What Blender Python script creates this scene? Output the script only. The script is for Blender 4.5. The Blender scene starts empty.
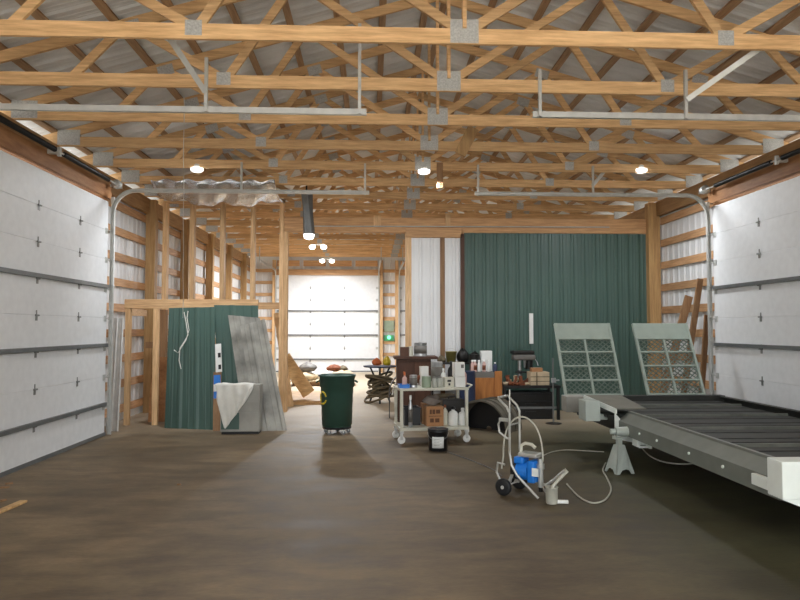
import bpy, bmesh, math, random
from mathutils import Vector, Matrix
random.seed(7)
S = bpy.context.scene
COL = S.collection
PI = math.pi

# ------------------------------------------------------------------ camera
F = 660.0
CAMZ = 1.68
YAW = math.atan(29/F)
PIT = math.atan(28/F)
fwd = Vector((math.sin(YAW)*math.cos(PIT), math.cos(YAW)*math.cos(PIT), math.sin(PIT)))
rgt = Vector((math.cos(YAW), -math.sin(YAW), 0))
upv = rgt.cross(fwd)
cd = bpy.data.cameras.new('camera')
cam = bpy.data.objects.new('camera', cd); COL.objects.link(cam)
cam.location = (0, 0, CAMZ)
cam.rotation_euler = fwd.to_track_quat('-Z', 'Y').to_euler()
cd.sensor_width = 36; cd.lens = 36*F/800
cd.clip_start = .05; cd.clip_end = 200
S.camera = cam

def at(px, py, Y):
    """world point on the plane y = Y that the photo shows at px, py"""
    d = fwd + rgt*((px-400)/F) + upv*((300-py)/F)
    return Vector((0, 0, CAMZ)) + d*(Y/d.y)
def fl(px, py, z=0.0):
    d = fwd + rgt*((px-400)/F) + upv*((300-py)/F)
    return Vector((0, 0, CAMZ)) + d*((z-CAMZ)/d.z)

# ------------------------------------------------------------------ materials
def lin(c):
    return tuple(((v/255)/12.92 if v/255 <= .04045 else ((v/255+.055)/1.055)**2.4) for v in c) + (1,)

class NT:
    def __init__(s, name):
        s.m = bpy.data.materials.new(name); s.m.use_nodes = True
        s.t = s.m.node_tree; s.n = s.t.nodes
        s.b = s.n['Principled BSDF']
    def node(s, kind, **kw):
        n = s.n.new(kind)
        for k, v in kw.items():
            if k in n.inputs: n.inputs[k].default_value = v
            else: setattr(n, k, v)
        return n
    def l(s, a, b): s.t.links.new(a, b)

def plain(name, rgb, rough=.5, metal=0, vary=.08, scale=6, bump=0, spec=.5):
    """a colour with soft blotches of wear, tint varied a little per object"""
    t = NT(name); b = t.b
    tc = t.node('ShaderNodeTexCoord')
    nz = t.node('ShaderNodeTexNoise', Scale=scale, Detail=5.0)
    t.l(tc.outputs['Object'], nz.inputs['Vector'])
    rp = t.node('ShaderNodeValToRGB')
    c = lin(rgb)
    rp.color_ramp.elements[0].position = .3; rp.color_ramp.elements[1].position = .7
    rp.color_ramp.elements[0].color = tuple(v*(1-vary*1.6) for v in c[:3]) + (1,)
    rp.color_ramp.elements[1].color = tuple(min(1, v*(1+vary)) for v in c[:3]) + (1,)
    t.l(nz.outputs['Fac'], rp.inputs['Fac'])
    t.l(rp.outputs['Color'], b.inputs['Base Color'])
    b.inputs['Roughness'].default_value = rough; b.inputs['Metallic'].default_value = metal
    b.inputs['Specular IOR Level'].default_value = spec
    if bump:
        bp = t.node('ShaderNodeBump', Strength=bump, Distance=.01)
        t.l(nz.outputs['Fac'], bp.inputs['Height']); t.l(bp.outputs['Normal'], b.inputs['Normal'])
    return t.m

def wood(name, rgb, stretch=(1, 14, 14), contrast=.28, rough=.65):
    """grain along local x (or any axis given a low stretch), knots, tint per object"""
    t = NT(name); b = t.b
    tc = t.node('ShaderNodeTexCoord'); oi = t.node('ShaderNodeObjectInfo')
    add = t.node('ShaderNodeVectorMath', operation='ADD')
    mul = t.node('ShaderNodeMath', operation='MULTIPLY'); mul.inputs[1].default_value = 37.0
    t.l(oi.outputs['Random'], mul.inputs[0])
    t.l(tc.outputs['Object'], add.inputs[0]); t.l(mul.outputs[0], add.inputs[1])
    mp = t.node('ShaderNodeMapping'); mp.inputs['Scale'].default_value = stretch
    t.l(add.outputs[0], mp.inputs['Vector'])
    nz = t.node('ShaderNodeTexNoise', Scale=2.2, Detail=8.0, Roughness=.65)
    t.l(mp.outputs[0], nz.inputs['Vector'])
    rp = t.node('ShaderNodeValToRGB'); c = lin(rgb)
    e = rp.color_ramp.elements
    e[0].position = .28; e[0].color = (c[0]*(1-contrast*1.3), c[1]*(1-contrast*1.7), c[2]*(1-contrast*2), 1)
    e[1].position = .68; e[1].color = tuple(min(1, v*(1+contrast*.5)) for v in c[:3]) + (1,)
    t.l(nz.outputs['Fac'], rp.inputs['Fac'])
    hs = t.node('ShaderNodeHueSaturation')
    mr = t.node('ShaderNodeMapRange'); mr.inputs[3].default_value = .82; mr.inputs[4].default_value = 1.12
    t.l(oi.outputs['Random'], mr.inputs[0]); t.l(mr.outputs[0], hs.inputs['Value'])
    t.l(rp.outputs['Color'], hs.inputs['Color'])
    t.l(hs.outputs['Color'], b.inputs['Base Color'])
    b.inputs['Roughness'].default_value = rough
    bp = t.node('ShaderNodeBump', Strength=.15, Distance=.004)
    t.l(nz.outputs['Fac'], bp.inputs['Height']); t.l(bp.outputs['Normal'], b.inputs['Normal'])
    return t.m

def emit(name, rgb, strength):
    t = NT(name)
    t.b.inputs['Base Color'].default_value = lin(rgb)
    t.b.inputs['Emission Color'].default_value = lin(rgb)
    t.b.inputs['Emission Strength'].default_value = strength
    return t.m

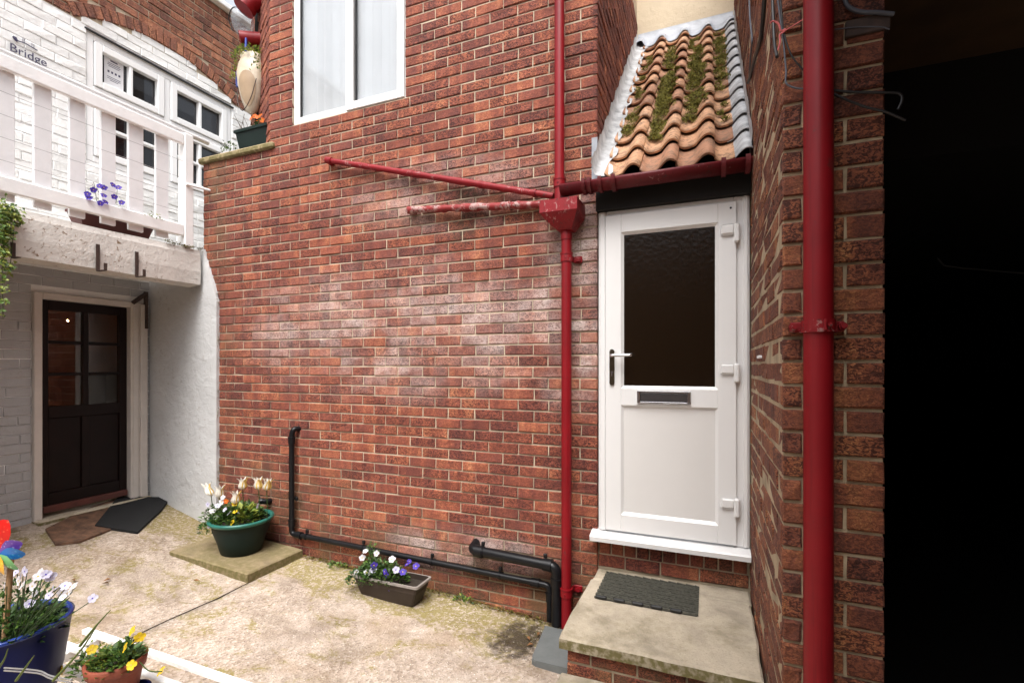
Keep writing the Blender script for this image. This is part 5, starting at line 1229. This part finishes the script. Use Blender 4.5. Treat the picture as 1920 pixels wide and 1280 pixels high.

· · ·

_SET PROBLEM:_ Transcribe every line in the entries above, taking out only the images.

_EXPECTED ANSWER:_
What Blender Python script creates this scene? Output the script only. The script is for Blender 4.5. The Blender scene starts empty.
import bpy, bmesh, math, random
from mathutils import Vector, Matrix
random.seed(7)
S = bpy.context.scene
COL = S.collection
PI = math.pi

# ------------------------------------------------------------------ camera
F = 660.0
CAMZ = 1.68
YAW = math.atan(29/F)
PIT = math.atan(28/F)
fwd = Vector((math.sin(YAW)*math.cos(PIT), math.cos(YAW)*math.cos(PIT), math.sin(PIT)))
rgt = Vector((math.cos(YAW), -math.sin(YAW), 0))
upv = rgt.cross(fwd)
cd = bpy.data.cameras.new('camera')
cam = bpy.data.objects.new('camera', cd); COL.objects.link(cam)
cam.location = (0, 0, CAMZ)
cam.rotation_euler = fwd.to_track_quat('-Z', 'Y').to_euler()
cd.sensor_width = 36; cd.lens = 36*F/800
cd.clip_start = .05; cd.clip_end = 200
S.camera = cam

def at(px, py, Y):
    """world point on the plane y = Y that the photo shows at px, py"""
    d = fwd + rgt*((px-400)/F) + upv*((300-py)/F)
    return Vector((0, 0, CAMZ)) + d*(Y/d.y)
def fl(px, py, z=0.0):
    d = fwd + rgt*((px-400)/F) + upv*((300-py)/F)
    return Vector((0, 0, CAMZ)) + d*((z-CAMZ)/d.z)

# ------------------------------------------------------------------ materials
def lin(c):
    return tuple(((v/255)/12.92 if v/255 <= .04045 else ((v/255+.055)/1.055)**2.4) for v in c) + (1,)

class NT:
    def __init__(s, name):
        s.m = bpy.data.materials.new(name); s.m.use_nodes = True
        s.t = s.m.node_tree; s.n = s.t.nodes
        s.b = s.n['Principled BSDF']
    def node(s, kind, **kw):
        n = s.n.new(kind)
        for k, v in kw.items():
            if k in n.inputs: n.inputs[k].default_value = v
            else: setattr(n, k, v)
        return n
    def l(s, a, b): s.t.links.new(a, b)

def plain(name, rgb, rough=.5, metal=0, vary=.08, scale=6, bump=0, spec=.5):
    """a colour with soft blotches of wear, tint varied a little per object"""
    t = NT(name); b = t.b
    tc = t.node('ShaderNodeTexCoord')
    nz = t.node('ShaderNodeTexNoise', Scale=scale, Detail=5.0)
    t.l(tc.outputs['Object'], nz.inputs['Vector'])
    rp = t.node('ShaderNodeValToRGB')
    c = lin(rgb)
    rp.color_ramp.elements[0].position = .3; rp.color_ramp.elements[1].position = .7
    rp.color_ramp.elements[0].color = tuple(v*(1-vary*1.6) for v in c[:3]) + (1,)
    rp.color_ramp.elements[1].color = tuple(min(1, v*(1+vary)) for v in c[:3]) + (1,)
    t.l(nz.outputs['Fac'], rp.inputs['Fac'])
    t.l(rp.outputs['Color'], b.inputs['Base Color'])
    b.inputs['Roughness'].default_value = rough; b.inputs['Metallic'].default_value = metal
    b.inputs['Specular IOR Level'].default_value = spec
    if bump:
        bp = t.node('ShaderNodeBump', Strength=bump, Distance=.01)
        t.l(nz.outputs['Fac'], bp.inputs['Height']); t.l(bp.outputs['Normal'], b.inputs['Normal'])
    return t.m

def wood(name, rgb, stretch=(1, 14, 14), contrast=.28, rough=.65):
    """grain along local x (or any axis given a low stretch), knots, tint per object"""
    t = NT(name); b = t.b
    tc = t.node('ShaderNodeTexCoord'); oi = t.node('ShaderNodeObjectInfo')
    add = t.node('ShaderNodeVectorMath', operation='ADD')
    mul = t.node('ShaderNodeMath', operation='MULTIPLY'); mul.inputs[1].default_value = 37.0
    t.l(oi.outputs['Random'], mul.inputs[0])
    t.l(tc.outputs['Object'], add.inputs[0]); t.l(mul.outputs[0], add.inputs[1])
    mp = t.node('ShaderNodeMapping'); mp.inputs['Scale'].default_value = stretch
    t.l(add.outputs[0], mp.inputs['Vector'])
    nz = t.node('ShaderNodeTexNoise', Scale=2.2, Detail=8.0, Roughness=.65)
    t.l(mp.outputs[0], nz.inputs['Vector'])
    rp = t.node('ShaderNodeValToRGB'); c = lin(rgb)
    e = rp.color_ramp.elements
    e[0].position = .28; e[0].color = (c[0]*(1-contrast*1.3), c[1]*(1-contrast*1.7), c[2]*(1-contrast*2), 1)
    e[1].position = .68; e[1].color = tuple(min(1, v*(1+contrast*.5)) for v in c[:3]) + (1,)
    t.l(nz.outputs['Fac'], rp.inputs['Fac'])
    hs = t.node('ShaderNodeHueSaturation')
    mr = t.node('ShaderNodeMapRange'); mr.inputs[3].default_value = .82; mr.inputs[4].default_value = 1.12
    t.l(oi.outputs['Random'], mr.inputs[0]); t.l(mr.outputs[0], hs.inputs['Value'])
    t.l(rp.outputs['Color'], hs.inputs['Color'])
    t.l(hs.outputs['Color'], b.inputs['Base Color'])
    b.inputs['Roughness'].default_value = rough
    bp = t.node('ShaderNodeBump', Strength=.15, Distance=.004)
    t.l(nz.outputs['Fac'], bp.inputs['Height']); t.l(bp.outputs['Normal'], b.inputs['Normal'])
    return t.m

def emit(name, rgb, strength):
    t = NT(name)
    t.b.inputs['Base Color'].default_value = lin(rgb)
    t.b.inputs['Emission Color'].default_value = lin(rgb)
    t.b.inputs['Emission Strength'].default_value = strength
    return t.m

Keep writing the Blender script for this image. This is part 5, starting at line 1229. This part finishes the script. Use Blender 4.5. Treat the picture as 1920 pixels wide and 1280 pixels high.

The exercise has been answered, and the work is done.